With two major modes (dwarf and adventure) that are very different from each other and the possibility of additional modes, are you worried about people not knowing what Dwarf Fortress "is" or getting overwhelmed by the multiple options? (Thomas Moyles)
I don't think it's a problem if you think of Dwarf Fortress as an aspiring fantasy world simulator, but since the dwarf mode is so dominant right now, it's not even necessary to keep that perspective as a player. Most people probably think of the game now in terms of the title, as a dwarven fortress simulator, with adventure mode as an occasional diversion. As the game grows and allows other methods of play, and you can even have two different users that almost never play in each other's preferred modes, I hope that they can still share some common experience through the underlying features that unify all the modes, since the community that has grown up around the game is important to a lot of the players and to us as developers. I don't anticipate a huge problem with this, though there will probably be some people that can't really talk to each other and some tensions as to which way development should go when the current development direction neglects one mode or another. The game can be overwhelming in general, but most of the issues we're having with that are correctable (like the interface and documentation). A lot of people just start with the dwarf mode, since it's what they expect to be playing (from the title if anything), and they don't even move on to adventure mode. I'd definitely consider alternatives to just dropping a laundry list of modes from the title screen as that list grows longer, and if some people have trouble with the lack of direction that having a lot of options can cause, this would also be correctable through some simple settings that provide more structure.

It seems like the development of Dwarf Fortress is extremely organized, with plenty of design documents and the like to lay out future development on the project. How helpful would you say it's been to have most things laid out in advance prior to actually sitting down and coding? (Thomas Moyles)
I think for a large project, where you can't keep every detail in your head, it's important to know what you are planning to do, so that your code can absorb everything that will eventually be fit into it without having to constantly rework things. The plans we've written up let us more easily choose the order in which features are added so that they can be coded more quickly with fewer things stepping on each other. Still, I can't say I've always been the best at careful preparations -- I've mostly been winging it for the past 20 years, and I picked up a lot of small habits that help to keep the game resilient even when it's not clear what's coming next, but there are still fairly major rewrites occasionally.

In part the development documents arose because it's fun to sit down and plan out features for the game, and once we plan something out, we want to be able to remember it, so we write it down. At that point we share the plans, so that when people are wondering about where the game is going or they'd like to make a suggestion, they have something to look at.

As a related question, how long did it take you to develop the list of development priorities that you have on the website? Was that all done before you began coding the game, or is it constantly evolving?
There was a large skeletal plan in place, with some fleshed out portions, mainly through the Armok I planning that came before DF was started, and that has been in the works for many years.

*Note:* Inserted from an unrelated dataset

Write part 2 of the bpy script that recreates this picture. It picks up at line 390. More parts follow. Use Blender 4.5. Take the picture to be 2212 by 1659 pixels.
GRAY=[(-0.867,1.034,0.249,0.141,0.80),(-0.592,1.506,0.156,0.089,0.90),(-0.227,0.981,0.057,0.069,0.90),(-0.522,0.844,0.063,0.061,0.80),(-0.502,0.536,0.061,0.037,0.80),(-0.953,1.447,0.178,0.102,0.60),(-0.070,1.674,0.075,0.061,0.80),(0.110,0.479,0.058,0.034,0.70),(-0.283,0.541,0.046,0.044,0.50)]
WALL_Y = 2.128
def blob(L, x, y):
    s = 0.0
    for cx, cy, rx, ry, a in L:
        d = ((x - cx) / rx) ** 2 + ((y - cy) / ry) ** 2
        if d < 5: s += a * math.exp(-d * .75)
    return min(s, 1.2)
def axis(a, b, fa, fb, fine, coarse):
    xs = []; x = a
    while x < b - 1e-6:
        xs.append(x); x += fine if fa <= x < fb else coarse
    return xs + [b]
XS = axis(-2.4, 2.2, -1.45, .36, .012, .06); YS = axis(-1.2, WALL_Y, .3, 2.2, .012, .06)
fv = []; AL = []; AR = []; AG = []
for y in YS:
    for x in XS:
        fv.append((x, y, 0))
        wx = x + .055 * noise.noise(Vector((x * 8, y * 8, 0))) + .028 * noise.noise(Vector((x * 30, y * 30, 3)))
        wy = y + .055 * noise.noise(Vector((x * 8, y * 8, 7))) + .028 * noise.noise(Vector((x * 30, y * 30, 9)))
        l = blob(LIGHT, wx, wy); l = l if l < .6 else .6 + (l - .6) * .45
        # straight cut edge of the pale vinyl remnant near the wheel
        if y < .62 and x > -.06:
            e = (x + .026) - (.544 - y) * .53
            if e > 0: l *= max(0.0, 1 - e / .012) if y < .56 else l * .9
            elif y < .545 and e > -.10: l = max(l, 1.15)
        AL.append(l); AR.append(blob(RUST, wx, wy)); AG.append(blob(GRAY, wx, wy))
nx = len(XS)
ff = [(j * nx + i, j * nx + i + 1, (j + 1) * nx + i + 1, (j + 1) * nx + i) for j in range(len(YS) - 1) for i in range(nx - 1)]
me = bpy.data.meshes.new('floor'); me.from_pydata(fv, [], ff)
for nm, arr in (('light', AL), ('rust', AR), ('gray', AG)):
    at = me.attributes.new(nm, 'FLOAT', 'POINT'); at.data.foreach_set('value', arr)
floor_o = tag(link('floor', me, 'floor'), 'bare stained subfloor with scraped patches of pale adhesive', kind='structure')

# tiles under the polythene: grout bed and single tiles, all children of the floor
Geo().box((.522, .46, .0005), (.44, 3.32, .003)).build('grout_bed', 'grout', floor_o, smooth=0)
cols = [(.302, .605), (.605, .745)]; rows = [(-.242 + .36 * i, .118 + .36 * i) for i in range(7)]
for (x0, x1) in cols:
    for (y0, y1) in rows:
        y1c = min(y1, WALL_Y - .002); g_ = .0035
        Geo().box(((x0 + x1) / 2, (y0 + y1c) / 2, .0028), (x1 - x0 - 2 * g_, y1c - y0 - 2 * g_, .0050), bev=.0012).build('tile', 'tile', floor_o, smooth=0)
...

We still work things out as the game progresses, and our priorities change quite often, so parts of the game without detailed plans or features weren't going to be as deep might suddenly receive a lot of attention, while other parts with detailed plans might not be implemented for a long time. The actual posted list of DF plans in terms of Core/Reqs/Bloats is only a few years old and has been growing out of the planning notes that have been changing with the game and absorbing Armok I ideas as I described earlier. The game was certainly not planned out completely in advance, and I can't really imagine that lasting if it were, since we'd always want to change something as the game came into being.

Is there any thought to supplying an API for events in the system so 3rd parties could graft on a graphics system (similar to what's been done for nethack)? While I have tremendous respect for the incredible ASCII work, I miss the ability to have things like click-n-drag and context sensitive menus. (Chris Kessel)
I have no idea how that works. I'm not really knowledgeable about programming and computers and all of those acronyms. I had to look up API on Wikipedia. In any case, it sounds like a large project--not necessarily the sort of thing that would happen any time soon. Thinking about these things might be easier once some of the 2D graphics and mouse work has been handled. At that point if somebody explains to me what they'd like to be able to do, I might be able to support it more easily.

Tarn, now that Kobold Quest has been ported by some of your forum contributors to use SDL/OpenGL instead of DirectX, when can we expect a Mac OS X port and/or a Linux port?

On a related question: how much money would I have to raise in contributions to convince you to make a Mac OS X port a priority? Please note that this is not a rhetorical question, or a joke. (peterb)
The KQ forum thread is ongoing. As of Jan 9, I'm wondering what sort of system would be the most cost efficient to build the SDL port on, given the various people requesting ports for various operating systems. I'm willing to try out the KQ ports myself immediately once that's sorted out and I can get a hold of something to test it on.

I'm not going to set my priorities based on contributions, so you don't have to raise anything. People have worked to get the KQ ports done, and I've said from the beginning that I'd like to give everybody that wants to a chance to play the game. I have a lot on my plate, so things don't move very rapidly sometimes. As far as the donations themselves go, the ports might pay for themselves over time if I end up having to spend money on a computer, but I have no way of knowing that, and I'm not going to worry about it. Specific feedback regarding systems is appreciated on the Kobold Quest port thread.